Kim knows that every surveillance satellite, stealth wing (drone or airplane) and spy is mapping out the main sites to be nullified in the event of war. I don’t think he hopes to ever deliver any ICBM he may have, as well as a good deal of his conventional arsenal. 

So Mr. Kim, if a rational player, can only expect his insurance to hold if he can assuredly deliver a blow even if he is killed by bombs or a China backed coup, and if his weapons and territory are neutered. And that asks for more cunning strategies. 

I place at a high probability that, by now, Kim may have smuggled, by land or sea, a few of his former weaker bombs (in the range of 5-10 kilotons) to hideouts in South Korea, a task far easier than building reliable ICBMs. That, and a few elite agents with trucks, is all he needs to make the threat of nuclear retaliation credible, even after his complete defeat.

A surface detonation of a couple of 10kt bombs, in the middle of Seoul, may instantly claim 100.000 lives, possibly 2 or 3 times that after a few days, and economic devastation of a very rich metropolis. 

There is nothing new in such strategy, as the nuclear-armed B-52 continual flights the US kept up in the 60’s (in order to assure mutual destruction to the USSR before better ICBMs were in place) tell us. The difference being that, in the Koren case with contiguous borders, it makes all the sense NK should have nukes implanted inside SK.

Maybe a few of those showy missile tests were aimed at covering for a submarine/ship landing in a far away and lonely shore of SK, with a precious load to deliver to a small truck driving out of the shadows.

3 comments:

Bret said...

Maybe.

The problem I see with the smuggled bomb scenario is that I'm pretty sure South Korea and the US have probably thought of that too and are on high alert to try and detect it. While Kim might be likely to succeed in that smuggling, there's a realistic chance he'd be caught somewhere in the process of getting it into a major population area. Remember, atomic bombs are huge - thousands of kilograms and an enormous volume. If he were caught, that'd probably be the end for him - either we'd force China to take care of the problem or we would take care of the problem with immediate and massive force.

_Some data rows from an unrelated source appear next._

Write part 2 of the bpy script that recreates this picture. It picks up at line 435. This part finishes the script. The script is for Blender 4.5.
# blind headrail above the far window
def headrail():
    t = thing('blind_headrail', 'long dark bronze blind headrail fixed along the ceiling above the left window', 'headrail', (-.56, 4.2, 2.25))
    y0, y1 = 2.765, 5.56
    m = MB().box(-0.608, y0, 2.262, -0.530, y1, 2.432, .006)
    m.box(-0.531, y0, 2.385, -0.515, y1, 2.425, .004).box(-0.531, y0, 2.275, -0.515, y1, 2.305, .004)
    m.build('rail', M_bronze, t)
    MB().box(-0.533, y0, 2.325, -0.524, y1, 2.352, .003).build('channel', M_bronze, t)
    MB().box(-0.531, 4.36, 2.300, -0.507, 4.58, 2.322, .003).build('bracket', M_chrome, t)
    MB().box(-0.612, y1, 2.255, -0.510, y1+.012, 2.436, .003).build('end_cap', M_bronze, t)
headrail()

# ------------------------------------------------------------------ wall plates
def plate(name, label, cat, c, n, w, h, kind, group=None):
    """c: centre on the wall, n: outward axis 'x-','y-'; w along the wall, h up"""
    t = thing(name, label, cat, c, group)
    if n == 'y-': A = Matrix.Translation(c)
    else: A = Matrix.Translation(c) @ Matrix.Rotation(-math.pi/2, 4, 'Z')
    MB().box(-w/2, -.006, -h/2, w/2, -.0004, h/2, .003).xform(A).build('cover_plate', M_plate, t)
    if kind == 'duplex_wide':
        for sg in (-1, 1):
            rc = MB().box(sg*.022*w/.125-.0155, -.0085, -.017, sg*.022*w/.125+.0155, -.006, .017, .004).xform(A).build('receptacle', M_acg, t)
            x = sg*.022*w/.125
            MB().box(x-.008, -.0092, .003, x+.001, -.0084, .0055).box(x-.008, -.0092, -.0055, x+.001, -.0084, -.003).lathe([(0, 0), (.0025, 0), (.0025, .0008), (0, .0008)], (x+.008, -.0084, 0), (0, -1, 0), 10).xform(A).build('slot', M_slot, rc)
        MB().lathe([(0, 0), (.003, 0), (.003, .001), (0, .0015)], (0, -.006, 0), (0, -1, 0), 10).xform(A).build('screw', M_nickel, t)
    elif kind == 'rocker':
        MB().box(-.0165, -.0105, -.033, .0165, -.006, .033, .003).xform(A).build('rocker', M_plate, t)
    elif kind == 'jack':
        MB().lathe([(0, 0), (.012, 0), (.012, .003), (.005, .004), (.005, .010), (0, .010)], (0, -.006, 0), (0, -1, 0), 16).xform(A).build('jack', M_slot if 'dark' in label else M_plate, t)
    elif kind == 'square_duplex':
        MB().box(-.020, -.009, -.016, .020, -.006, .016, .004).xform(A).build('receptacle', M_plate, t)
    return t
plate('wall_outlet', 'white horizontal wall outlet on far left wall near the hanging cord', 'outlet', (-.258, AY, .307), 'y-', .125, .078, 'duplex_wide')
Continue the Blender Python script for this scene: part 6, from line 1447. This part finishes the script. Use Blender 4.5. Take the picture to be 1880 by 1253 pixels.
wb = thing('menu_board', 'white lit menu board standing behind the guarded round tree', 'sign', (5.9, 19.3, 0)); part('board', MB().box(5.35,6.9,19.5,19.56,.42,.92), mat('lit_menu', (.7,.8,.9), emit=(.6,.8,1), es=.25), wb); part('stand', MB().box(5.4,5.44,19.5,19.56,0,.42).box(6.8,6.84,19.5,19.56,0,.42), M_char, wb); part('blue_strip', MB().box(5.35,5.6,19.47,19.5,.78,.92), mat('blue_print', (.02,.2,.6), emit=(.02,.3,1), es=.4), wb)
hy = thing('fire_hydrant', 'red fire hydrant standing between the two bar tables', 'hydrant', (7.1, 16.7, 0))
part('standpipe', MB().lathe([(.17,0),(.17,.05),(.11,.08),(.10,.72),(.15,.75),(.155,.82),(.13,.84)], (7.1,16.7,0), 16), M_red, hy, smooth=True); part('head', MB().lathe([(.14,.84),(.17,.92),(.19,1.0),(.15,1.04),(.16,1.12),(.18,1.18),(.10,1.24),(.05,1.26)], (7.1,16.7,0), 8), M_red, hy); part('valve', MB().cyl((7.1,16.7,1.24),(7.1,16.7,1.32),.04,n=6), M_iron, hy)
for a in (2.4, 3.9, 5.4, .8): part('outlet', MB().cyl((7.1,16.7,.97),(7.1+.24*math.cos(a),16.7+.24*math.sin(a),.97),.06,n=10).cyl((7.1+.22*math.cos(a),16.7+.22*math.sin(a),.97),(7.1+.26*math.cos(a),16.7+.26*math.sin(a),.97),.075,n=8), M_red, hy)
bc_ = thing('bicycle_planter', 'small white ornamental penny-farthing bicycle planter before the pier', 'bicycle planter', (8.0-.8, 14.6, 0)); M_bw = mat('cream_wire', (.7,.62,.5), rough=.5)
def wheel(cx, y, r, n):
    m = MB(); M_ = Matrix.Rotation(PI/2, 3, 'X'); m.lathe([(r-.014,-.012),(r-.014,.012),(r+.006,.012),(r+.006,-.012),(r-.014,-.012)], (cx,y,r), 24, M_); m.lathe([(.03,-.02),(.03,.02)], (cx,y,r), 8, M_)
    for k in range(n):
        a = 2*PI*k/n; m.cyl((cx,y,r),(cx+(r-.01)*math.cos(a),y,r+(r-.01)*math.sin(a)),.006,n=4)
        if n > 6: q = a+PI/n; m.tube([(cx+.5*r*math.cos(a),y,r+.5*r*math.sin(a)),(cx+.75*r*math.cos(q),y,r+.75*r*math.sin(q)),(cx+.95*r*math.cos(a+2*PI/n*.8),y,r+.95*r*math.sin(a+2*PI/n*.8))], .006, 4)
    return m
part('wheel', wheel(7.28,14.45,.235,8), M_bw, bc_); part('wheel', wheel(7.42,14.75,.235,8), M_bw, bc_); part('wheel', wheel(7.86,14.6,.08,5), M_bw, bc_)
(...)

So basically, that sort of insurance is really risky and he'd need insurance for his insurance.

Bret said...

A second problem is the knowledge issue, sort of like the movie Dr. Strangelove where the Russians hadn't got around to telling us they had a doomsday weapon. If Kim plants a nuke and doesn't tell anyone it's not much of a deterrent because nobody knows about it. If he does tell someone, he's dead in short order. He might kill hundreds of thousands but it's the end of the line for him in any case.

He might try hinting at it, but he doesn't actually need to have succeeded in smuggling in the bomb to do that - it only needs to be vaguely plausible. But he hasn't done that and I think that's evidence for that part of the game not working.

Clovis said...

Bret,

A few thousands of kilograms is just what trucks are made for. A 10kt bomb is not that big, the nucleus of the first bomb ever detonated, at the Trinity site, was taken there in the back of Philip Morrison's Dodge sedan.

And ignorance of the whereabouts of his nukes - including their smuggling - is central to every calculation of risks for SK and the US. So you are right he doesn't need to actually carry the smuggling out.

Except for two other things: his own inner circle, and China. He needs to carry the smuggling plan so he is insured against them. If they fear that killing Kim will set a bomb up, which in turn will set NK's anihilation, they will think thrice before acting.

It is far from certain he did so, but in his position, I would. It is a very asymmetric war and they need desperate measures.